# Exercise prompt:
Copy all of the material exactly. Pictures are not to appear in the copy.

# Source excerpt:
☆ ☆ ☆ ☆ ☆ ☆ ☆

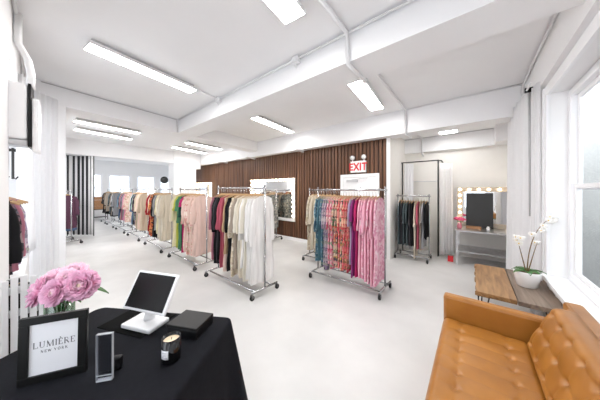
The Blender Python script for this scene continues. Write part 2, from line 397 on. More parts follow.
# ------------------------------------------------------------------ lettering (strokes drawn as thin raised shapes)
def arc(cx, cy, rx, ry, a0, a1, n=10): return [(cx+rx*math.cos(R(a0+(a1-a0)*i/n)), cy+ry*math.sin(R(a0+(a1-a0)*i/n))) for i in range(n+1)]
GL = {
 'L': (.58, [('T',[(.08,0),(.08,1)]),('t',[(0,0),(.58,0),(.58,.22)]),('t',[(0,1),(.18,1)])]),
 'U': (.72, [('T',[(.1,1),(.1,.3)]),('t',arc(.36,.3,.26,.3,180,360)),('t',[(.62,.3),(.62,1)]),('t',[(0,1),(.2,1)]),('t',[(.54,1),(.72,1)])]),
 'M': (.95, [('t',[(.08,0),(.1,1)]),('T',[(.1,1),(.46,0)]),('t',[(.46,0),(.82,1)]),('T',[(.84,1),(.86,0)]),('t',[(0,0),(.16,0)]),('t',[(.77,0),(.95,0)])]),
 'I': (.2, [('T',[(.1,0),(.1,1)]),('t',[(0,0),(.2,0)]),('t',[(0,1),(.2,1)])]),
 'E': (.56, [('T',[(.1,0),(.1,1)]),('t',[(0,1),(.54,1),(.54,.8)]),('t',[(.1,.52),(.42,.52)]),('t',[(0,0),(.56,0),(.56,.2)])]),
 'R': (.68, [('T',[(.1,0),(.1,1)]),('t',[(0,1),(.3,1)]+arc(.3,.76,.22,.24,90,-90)+[(.1,.52)]),('T',[(.3,.52),(.62,0)]),('t',[(0,0),(.2,0)])]),
 'N': (.72, [('t',[(.08,0),(.08,1)]),('T',[(.08,1),(.64,0)]),('t',[(.64,0),(.64,1)])]),
 'W': (1.0, [('T',[(0,1),(.26,0)]),('t',[(.26,0),(.5,.9)]),('T',[(.5,.9),(.74,0)]),('t',[(.74,0),(1,1)])]),
 'Y': (.7, [('T',[(0,1),(.35,.5)]),('t',[(.7,1),(.35,.5)]),('T',[(.35,.5),(.35,0)])]),
 'O': (.78, [('T',arc(.39,.5,.36,.5,0,360,20))]),
 'K': (.68, [('T',[(.08,0),(.08,1)]),('t',[(.62,1),(.1,.45)]),('T',[(.25,.6),(.66,0)])]),
 'X': (.7, [('T',[(0,1),(.7,0)]),('T',[(.7,1),(0,0)])]),
 'T': (.64, [('T',[(.32,0),(.32,1)]),('T',[(0,.93),(.64,.93)])]),
}
GL['\u00c8'] = (.56, GL['E'][1] + [('T',[(.2,1.28),(.34,1.12)])])
def lettering(text, height, thick, thin, gap, depth=.0015, block=False):
    """centred at 0 in the XZ plane, facing -Y"""
    mb = MB(); x = 0; segs = []
    for ch in text:
        if ch == ' ': x += .5; continue
        wd, st = GL[ch]
        if block and ch == 'E': st = [('T',[(.1,0),(.1,1)]),('T',[(.1,.92),(.56,.92)]),('T',[(.1,.5),(.48,.5)]),('T',[(.1,.08),(.56,.08)])]
        if block and ch == 'I': st = [('T',[(.1,0),(.1,1)])]
        for k, pts in st:
            for a, b2 in zip(pts, pts[1:]): segs.append((k, x+a[0], a[1], x+b2[0], b2[1]))
        x += wd + gap
    tot = x - gap
    for k, ax, az, bx_, bz in segs:
        wdt = (thick if k == 'T' else thin)
        p = Vector(((ax-tot/2)*height, (az-.5)*height)); q = Vector(((bx_-tot/2)*height, (bz-.5)*height))
        d_ = q - p
        if d_.length < 1e-6: continue
        n_ = Vector((-d_.y, d_.x)).normalized()*wdt*height/2
        e_ = d_.normalized()*wdt*height*.25
        c4 = [p-e_+n_, p-e_-n_, q+e_-n_, q+e_+n_]
        mb.add([(c_.x,0,c_.y) for c_ in c4] + [(c_.x,-depth,c_.y) for c_ in c4], [(0,1,2,3),(7,6,5,4),(0,4,5,1),(1,5,6,2),(2,6,7,3),(3,7,4,0)])
    return mb
# exit sign
e = thing('exit_sign', 'white exit sign with red letters and twin emergency lamps above the door', 'sign', (-2.235, YB-.035, 2.04))
MB().box(-.20,.20,-.06,.005,0,.285).build('sign_box', mat('sign_face', (.86,.85,.84), .4, var=.01), e, bevel=.008)
lo = lettering('EXIT', .175, .20, .20, .16, .003, True); lo.xf(Matrix.Translation((0,-.061,.142)) ).build('lettering', M['red'], e)
for sx_ in (-.15, .15):
    h = MB().tube([(sx_,-.03,.28),(sx_,-.03,.33)], .014, 8).sphere((sx_,-.045,.375), .058, 14, 8).build('lamp_head', M['pos'], e, smooth=True)
    MB().lathe([(.036,0),(.036,.012),(.02,.016)], 16, M=Matrix.Translation((sx_,-.098,.372)) @ Matrix.Rotation(R(90),4,'X')).build('lens', mat('lamp_lens', (.75,.75,.73), .15), h, smooth=True)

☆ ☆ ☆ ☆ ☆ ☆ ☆

# Expected answer:
The Blender Python script for this scene continues. Write part 2, from line 397 on. More parts follow.
# ------------------------------------------------------------------ lettering (strokes drawn as thin raised shapes)
def arc(cx, cy, rx, ry, a0, a1, n=10): return [(cx+rx*math.cos(R(a0+(a1-a0)*i/n)), cy+ry*math.sin(R(a0+(a1-a0)*i/n))) for i in range(n+1)]
GL = {
 'L': (.58, [('T',[(.08,0),(.08,1)]),('t',[(0,0),(.58,0),(.58,.22)]),('t',[(0,1),(.18,1)])]),
 'U': (.72, [('T',[(.1,1),(.1,.3)]),('t',arc(.36,.3,.26,.3,180,360)),('t',[(.62,.3),(.62,1)]),('t',[(0,1),(.2,1)]),('t',[(.54,1),(.72,1)])]),
 'M': (.95, [('t',[(.08,0),(.1,1)]),('T',[(.1,1),(.46,0)]),('t',[(.46,0),(.82,1)]),('T',[(.84,1),(.86,0)]),('t',[(0,0),(.16,0)]),('t',[(.77,0),(.95,0)])]),
 'I': (.2, [('T',[(.1,0),(.1,1)]),('t',[(0,0),(.2,0)]),('t',[(0,1),(.2,1)])]),
 'E': (.56, [('T',[(.1,0),(.1,1)]),('t',[(0,1),(.54,1),(.54,.8)]),('t',[(.1,.52),(.42,.52)]),('t',[(0,0),(.56,0),(.56,.2)])]),
 'R': (.68, [('T',[(.1,0),(.1,1)]),('t',[(0,1),(.3,1)]+arc(.3,.76,.22,.24,90,-90)+[(.1,.52)]),('T',[(.3,.52),(.62,0)]),('t',[(0,0),(.2,0)])]),
 'N': (.72, [('t',[(.08,0),(.08,1)]),('T',[(.08,1),(.64,0)]),('t',[(.64,0),(.64,1)])]),
 'W': (1.0, [('T',[(0,1),(.26,0)]),('t',[(.26,0),(.5,.9)]),('T',[(.5,.9),(.74,0)]),('t',[(.74,0),(1,1)])]),
 'Y': (.7, [('T',[(0,1),(.35,.5)]),('t',[(.7,1),(.35,.5)]),('T',[(.35,.5),(.35,0)])]),
 'O': (.78, [('T',arc(.39,.5,.36,.5,0,360,20))]),
 'K': (.68, [('T',[(.08,0),(.08,1)]),('t',[(.62,1),(.1,.45)]),('T',[(.25,.6),(.66,0)])]),
 'X': (.7, [('T',[(0,1),(.7,0)]),('T',[(.7,1),(0,0)])]),
 'T': (.64, [('T',[(.32,0),(.32,1)]),('T',[(0,.93),(.64,.93)])]),
}
GL['\u00c8'] = (.56, GL['E'][1] + [('T',[(.2,1.28),(.34,1.12)])])
def lettering(text, height, thick, thin, gap, depth=.0015, block=False):
    """centred at 0 in the XZ plane, facing -Y"""
    mb = MB(); x = 0; segs = []
    for ch in text:
        if ch == ' ': x += .5; continue
        wd, st = GL[ch]
        if block and ch == 'E': st = [('T',[(.1,0),(.1,1)]),('T',[(.1,.92),(.56,.92)]),('T',[(.1,.5),(.48,.5)]),('T',[(.1,.08),(.56,.08)])]
        if block and ch == 'I': st = [('T',[(.1,0),(.1,1)])]
        for k, pts in st:
            for a, b2 in zip(pts, pts[1:]): segs.append((k, x+a[0], a[1], x+b2[0], b2[1]))
        x += wd + gap
    tot = x - gap
    for k, ax, az, bx_, bz in segs:
        wdt = (thick if k == 'T' else thin)
        p = Vector(((ax-tot/2)*height, (az-.5)*height)); q = Vector(((bx_-tot/2)*height, (bz-.5)*height))
        d_ = q - p
        if d_.length < 1e-6: continue
        n_ = Vector((-d_.y, d_.x)).normalized()*wdt*height/2
        e_ = d_.normalized()*wdt*height*.25
        c4 = [p-e_+n_, p-e_-n_, q+e_-n_, q+e_+n_]
        mb.add([(c_.x,0,c_.y) for c_ in c4] + [(c_.x,-depth,c_.y) for c_ in c4], [(0,1,2,3),(7,6,5,4),(0,4,5,1),(1,5,6,2),(2,6,7,3),(3,7,4,0)])
    return mb
# exit sign
e = thing('exit_sign', 'white exit sign with red letters and twin emergency lamps above the door', 'sign', (-2.235, YB-.035, 2.04))
MB().box(-.20,.20,-.06,.005,0,.285).build('sign_box', mat('sign_face', (.86,.85,.84), .4, var=.01), e, bevel=.008)
lo = lettering('EXIT', .175, .20, .20, .16, .003, True); lo.xf(Matrix.Translation((0,-.061,.142)) ).build('lettering', M['red'], e)
for sx_ in (-.15, .15):
    h = MB().tube([(sx_,-.03,.28),(sx_,-.03,.33)], .014, 8).sphere((sx_,-.045,.375), .058, 14, 8).build('lamp_head', M['pos'], e, smooth=True)
    MB().lathe([(.036,0),(.036,.012),(.02,.016)], 16, M=Matrix.Translation((sx_,-.098,.372)) @ Matrix.Rotation(R(90),4,'X')).build('lens', mat('lamp_lens', (.75,.75,.73), .15), h, smooth=True)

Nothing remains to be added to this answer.